(GIVEN REQUEST): Each line from the start of the records below through the line that contains "sc=bpy.context.scene; COL=sc.collection" should be printed exactly. Pictures are omitted.

-.-.-

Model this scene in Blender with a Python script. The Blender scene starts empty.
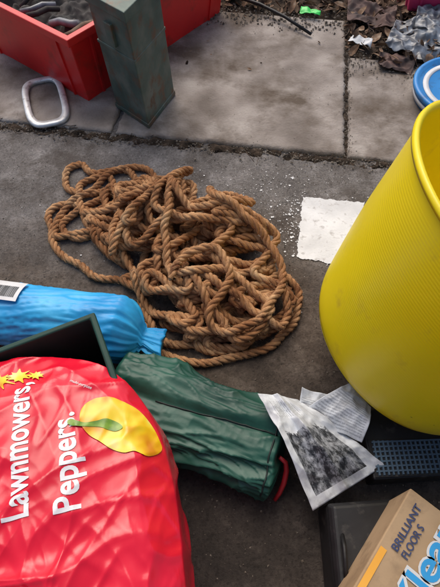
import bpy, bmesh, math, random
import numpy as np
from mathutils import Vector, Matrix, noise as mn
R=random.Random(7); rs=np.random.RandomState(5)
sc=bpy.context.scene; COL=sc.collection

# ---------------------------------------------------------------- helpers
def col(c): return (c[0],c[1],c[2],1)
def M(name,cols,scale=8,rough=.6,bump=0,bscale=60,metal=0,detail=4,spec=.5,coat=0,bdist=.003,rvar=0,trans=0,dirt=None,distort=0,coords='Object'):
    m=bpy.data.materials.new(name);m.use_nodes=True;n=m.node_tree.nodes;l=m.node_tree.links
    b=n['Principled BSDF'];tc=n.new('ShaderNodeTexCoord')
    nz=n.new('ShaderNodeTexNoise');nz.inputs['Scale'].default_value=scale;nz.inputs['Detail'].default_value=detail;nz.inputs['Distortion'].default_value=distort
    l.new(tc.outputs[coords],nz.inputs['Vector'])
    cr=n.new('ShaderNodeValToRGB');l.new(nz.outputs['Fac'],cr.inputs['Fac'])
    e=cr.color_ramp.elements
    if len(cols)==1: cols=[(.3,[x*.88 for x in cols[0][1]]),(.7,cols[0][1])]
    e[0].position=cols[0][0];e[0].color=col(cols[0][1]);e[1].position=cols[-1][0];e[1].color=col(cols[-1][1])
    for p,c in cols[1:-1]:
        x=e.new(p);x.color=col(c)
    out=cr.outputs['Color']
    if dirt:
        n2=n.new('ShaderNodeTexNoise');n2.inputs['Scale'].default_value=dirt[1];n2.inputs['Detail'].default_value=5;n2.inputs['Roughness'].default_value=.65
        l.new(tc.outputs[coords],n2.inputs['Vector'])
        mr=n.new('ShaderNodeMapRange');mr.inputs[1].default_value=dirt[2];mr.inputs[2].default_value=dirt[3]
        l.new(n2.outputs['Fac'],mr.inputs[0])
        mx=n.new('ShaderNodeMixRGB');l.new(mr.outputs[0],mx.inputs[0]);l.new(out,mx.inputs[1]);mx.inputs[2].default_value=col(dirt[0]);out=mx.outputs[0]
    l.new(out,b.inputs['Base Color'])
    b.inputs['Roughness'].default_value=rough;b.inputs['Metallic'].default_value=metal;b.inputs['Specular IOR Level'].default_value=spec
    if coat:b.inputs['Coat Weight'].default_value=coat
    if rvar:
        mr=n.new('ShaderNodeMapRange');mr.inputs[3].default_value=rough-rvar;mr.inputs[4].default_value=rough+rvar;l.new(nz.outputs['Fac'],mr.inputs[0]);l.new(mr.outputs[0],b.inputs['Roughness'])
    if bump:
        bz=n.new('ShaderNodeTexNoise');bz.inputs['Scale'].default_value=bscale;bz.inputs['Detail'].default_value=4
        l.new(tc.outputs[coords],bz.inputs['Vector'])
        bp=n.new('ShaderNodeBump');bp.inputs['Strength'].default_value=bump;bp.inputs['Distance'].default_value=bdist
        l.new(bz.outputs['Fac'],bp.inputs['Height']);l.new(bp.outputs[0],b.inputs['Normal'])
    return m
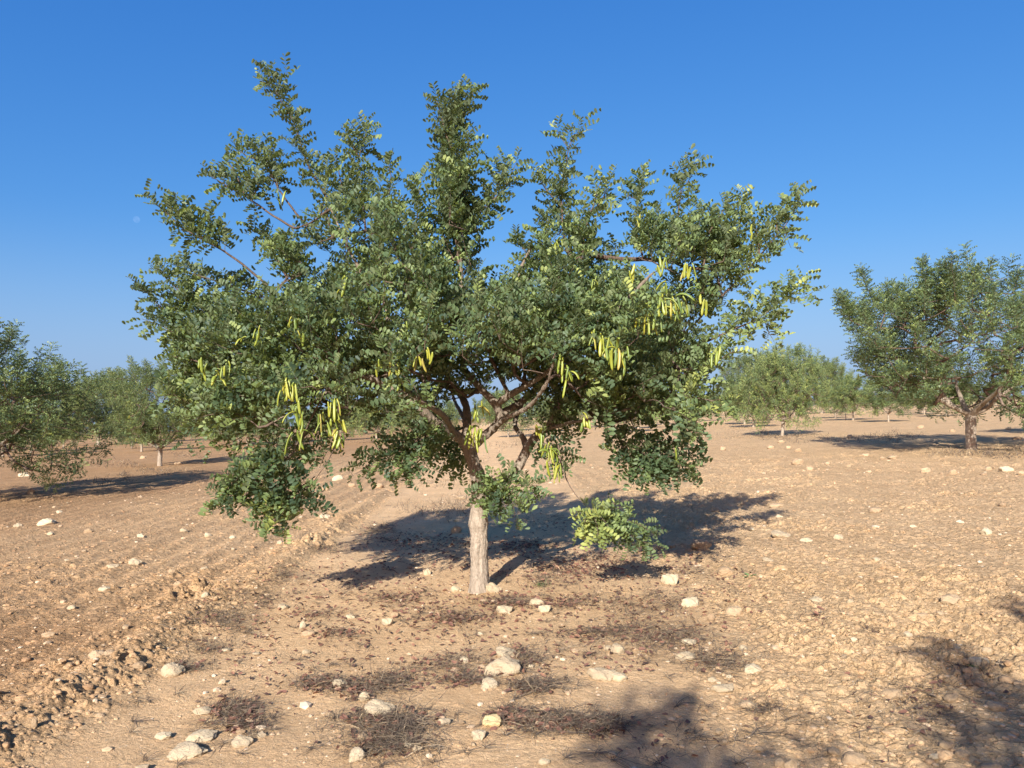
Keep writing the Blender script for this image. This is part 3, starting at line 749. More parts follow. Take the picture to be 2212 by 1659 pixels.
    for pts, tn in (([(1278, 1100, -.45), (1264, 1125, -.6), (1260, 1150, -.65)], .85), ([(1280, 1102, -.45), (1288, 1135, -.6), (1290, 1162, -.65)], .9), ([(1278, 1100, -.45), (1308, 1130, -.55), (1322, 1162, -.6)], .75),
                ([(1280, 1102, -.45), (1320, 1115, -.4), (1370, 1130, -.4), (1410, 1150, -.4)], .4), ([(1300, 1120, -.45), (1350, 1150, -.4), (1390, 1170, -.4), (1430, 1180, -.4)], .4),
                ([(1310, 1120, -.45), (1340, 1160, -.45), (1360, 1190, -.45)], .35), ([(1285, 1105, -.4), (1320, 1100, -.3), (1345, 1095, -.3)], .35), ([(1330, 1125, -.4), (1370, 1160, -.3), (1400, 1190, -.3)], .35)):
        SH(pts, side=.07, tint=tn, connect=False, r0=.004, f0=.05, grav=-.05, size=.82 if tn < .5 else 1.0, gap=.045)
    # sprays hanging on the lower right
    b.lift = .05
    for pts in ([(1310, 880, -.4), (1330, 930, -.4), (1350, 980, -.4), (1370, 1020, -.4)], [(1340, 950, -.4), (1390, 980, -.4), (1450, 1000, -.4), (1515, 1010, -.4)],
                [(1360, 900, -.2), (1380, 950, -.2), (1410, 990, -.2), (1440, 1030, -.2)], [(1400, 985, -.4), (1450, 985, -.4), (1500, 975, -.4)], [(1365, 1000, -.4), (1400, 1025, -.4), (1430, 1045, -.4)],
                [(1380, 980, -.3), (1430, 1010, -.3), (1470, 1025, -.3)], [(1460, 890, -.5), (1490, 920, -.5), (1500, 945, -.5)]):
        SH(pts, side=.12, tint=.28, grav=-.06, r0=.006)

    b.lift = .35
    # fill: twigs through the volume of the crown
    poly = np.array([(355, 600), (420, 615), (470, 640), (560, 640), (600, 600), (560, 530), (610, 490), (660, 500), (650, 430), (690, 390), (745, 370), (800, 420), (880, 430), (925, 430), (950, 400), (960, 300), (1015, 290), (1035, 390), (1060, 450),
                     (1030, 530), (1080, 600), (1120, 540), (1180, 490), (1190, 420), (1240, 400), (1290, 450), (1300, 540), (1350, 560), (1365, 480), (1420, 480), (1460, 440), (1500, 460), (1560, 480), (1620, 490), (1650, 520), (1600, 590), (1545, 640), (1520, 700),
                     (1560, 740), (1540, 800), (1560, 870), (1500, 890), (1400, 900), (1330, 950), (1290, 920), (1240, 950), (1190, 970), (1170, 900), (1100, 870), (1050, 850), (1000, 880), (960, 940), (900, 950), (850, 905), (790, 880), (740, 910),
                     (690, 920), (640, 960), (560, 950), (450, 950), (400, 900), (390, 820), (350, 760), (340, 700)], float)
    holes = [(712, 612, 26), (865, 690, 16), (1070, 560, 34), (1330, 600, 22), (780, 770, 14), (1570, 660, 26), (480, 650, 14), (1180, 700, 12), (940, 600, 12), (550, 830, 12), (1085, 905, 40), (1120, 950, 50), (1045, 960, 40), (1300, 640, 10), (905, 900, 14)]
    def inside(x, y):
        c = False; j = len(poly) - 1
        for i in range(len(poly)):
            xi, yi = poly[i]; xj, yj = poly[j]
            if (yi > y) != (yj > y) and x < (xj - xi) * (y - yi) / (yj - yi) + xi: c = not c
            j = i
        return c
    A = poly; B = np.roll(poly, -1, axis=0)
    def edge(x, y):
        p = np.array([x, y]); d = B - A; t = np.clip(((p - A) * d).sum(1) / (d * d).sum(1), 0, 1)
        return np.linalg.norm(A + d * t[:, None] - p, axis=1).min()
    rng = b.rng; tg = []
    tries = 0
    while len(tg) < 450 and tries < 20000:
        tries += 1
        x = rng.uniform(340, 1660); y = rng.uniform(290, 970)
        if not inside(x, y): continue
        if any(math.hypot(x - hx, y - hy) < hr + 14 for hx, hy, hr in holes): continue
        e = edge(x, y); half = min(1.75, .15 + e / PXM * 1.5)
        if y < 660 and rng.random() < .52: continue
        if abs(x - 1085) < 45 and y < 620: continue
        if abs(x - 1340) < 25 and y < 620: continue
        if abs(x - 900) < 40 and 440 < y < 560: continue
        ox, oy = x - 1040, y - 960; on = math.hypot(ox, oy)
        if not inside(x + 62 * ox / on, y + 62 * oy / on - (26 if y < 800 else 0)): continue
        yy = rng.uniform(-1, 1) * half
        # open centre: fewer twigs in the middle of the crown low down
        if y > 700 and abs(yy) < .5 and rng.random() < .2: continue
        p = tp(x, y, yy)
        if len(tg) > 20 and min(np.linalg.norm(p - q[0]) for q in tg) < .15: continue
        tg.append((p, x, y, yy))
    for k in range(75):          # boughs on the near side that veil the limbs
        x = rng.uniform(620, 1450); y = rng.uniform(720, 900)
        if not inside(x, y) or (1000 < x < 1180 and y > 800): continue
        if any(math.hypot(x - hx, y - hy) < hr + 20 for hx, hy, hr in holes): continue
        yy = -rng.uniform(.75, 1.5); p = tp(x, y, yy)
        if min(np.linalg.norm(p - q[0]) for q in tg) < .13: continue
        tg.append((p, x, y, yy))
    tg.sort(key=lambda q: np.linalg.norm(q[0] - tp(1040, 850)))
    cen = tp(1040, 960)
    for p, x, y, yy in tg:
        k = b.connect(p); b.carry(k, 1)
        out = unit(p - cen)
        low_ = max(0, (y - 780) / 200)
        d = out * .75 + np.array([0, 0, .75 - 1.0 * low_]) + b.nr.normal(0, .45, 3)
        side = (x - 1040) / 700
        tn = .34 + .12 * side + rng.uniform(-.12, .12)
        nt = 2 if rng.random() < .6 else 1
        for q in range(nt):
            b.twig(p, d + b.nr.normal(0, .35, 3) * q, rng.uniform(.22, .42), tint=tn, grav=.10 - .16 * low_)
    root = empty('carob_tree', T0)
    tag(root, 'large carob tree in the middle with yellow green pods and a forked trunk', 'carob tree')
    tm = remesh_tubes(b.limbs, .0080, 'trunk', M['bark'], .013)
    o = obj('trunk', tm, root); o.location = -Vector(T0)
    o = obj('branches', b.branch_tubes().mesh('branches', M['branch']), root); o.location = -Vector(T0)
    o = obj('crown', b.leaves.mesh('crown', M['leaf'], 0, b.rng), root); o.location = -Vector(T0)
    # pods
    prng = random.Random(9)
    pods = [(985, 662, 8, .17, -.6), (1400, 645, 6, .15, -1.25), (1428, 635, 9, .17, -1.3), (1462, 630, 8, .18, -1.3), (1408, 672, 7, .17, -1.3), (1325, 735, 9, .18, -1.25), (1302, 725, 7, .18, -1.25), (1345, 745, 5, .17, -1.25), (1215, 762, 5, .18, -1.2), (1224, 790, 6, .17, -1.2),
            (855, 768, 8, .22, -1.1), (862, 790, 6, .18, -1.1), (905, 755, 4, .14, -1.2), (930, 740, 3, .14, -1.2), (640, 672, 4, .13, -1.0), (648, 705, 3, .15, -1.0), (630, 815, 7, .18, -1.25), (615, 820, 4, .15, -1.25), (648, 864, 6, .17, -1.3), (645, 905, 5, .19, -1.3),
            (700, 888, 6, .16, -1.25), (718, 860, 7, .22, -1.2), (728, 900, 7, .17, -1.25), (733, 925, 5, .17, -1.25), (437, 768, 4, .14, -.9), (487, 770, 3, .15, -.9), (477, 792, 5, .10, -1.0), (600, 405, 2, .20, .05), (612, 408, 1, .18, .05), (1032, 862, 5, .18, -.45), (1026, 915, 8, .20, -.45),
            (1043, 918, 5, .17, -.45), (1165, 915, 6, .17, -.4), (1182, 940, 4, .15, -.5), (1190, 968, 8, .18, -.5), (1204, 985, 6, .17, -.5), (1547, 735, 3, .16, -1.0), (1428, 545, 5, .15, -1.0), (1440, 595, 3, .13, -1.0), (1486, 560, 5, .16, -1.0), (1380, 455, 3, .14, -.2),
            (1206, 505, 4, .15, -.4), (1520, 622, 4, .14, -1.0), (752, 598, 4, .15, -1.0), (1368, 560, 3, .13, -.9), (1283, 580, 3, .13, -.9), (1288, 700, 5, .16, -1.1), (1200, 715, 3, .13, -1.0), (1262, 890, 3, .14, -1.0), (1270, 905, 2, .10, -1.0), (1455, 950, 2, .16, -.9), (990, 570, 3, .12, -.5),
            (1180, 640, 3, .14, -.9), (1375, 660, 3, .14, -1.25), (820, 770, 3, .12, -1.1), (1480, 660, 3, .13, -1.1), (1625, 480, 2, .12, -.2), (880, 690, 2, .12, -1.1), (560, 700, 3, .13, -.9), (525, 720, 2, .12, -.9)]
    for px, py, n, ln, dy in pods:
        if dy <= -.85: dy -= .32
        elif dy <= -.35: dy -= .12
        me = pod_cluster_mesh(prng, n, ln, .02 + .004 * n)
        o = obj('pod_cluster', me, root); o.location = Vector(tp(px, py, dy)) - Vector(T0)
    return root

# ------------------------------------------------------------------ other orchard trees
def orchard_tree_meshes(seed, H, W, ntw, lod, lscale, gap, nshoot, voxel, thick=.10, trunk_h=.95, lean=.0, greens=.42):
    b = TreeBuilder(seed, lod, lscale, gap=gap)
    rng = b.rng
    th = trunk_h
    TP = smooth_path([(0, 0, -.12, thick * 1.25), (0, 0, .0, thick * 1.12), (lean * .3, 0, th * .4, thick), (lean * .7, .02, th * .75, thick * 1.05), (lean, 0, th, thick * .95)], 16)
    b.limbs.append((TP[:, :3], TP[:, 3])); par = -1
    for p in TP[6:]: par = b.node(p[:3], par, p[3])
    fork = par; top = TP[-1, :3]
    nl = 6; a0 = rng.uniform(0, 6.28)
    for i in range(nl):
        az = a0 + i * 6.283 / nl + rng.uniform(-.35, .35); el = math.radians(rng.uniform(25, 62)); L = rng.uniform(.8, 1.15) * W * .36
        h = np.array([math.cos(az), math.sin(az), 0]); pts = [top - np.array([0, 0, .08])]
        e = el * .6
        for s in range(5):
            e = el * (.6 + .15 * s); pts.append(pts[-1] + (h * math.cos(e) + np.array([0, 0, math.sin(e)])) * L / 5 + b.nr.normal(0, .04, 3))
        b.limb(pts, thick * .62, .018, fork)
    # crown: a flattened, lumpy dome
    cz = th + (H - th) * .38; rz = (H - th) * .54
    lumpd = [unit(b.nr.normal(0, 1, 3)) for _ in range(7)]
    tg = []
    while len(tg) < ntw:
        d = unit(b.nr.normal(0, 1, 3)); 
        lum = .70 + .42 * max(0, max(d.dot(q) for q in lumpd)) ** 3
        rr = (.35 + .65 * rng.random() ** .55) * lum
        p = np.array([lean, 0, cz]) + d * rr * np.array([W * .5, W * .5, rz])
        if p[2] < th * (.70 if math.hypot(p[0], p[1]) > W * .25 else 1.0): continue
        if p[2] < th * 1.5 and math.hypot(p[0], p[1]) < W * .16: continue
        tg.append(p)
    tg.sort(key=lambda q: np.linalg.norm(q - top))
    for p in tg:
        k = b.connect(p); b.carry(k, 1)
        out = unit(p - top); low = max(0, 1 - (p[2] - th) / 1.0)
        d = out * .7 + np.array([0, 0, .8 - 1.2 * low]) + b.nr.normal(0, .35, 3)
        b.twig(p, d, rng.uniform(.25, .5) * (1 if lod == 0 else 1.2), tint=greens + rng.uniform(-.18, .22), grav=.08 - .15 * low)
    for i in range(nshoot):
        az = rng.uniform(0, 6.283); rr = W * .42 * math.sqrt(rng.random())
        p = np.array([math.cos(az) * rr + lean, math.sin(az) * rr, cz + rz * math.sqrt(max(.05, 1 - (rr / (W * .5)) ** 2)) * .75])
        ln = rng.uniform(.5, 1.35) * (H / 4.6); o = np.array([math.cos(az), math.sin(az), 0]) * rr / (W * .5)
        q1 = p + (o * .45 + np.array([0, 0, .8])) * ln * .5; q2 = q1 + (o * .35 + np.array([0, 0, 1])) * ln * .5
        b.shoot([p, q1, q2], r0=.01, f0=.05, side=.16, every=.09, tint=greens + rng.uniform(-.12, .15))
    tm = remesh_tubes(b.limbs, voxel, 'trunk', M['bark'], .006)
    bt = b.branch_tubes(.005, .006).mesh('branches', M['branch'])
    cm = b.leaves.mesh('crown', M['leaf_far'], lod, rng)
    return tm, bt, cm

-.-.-

(SOLUTION TO THE PROBLEM):
Model this scene in Blender with a Python script. The Blender scene starts empty.
import bpy, bmesh, math, random
import numpy as np
from mathutils import Vector, Matrix, noise as mn
R=random.Random(7); rs=np.random.RandomState(5)
sc=bpy.context.scene; COL=sc.collection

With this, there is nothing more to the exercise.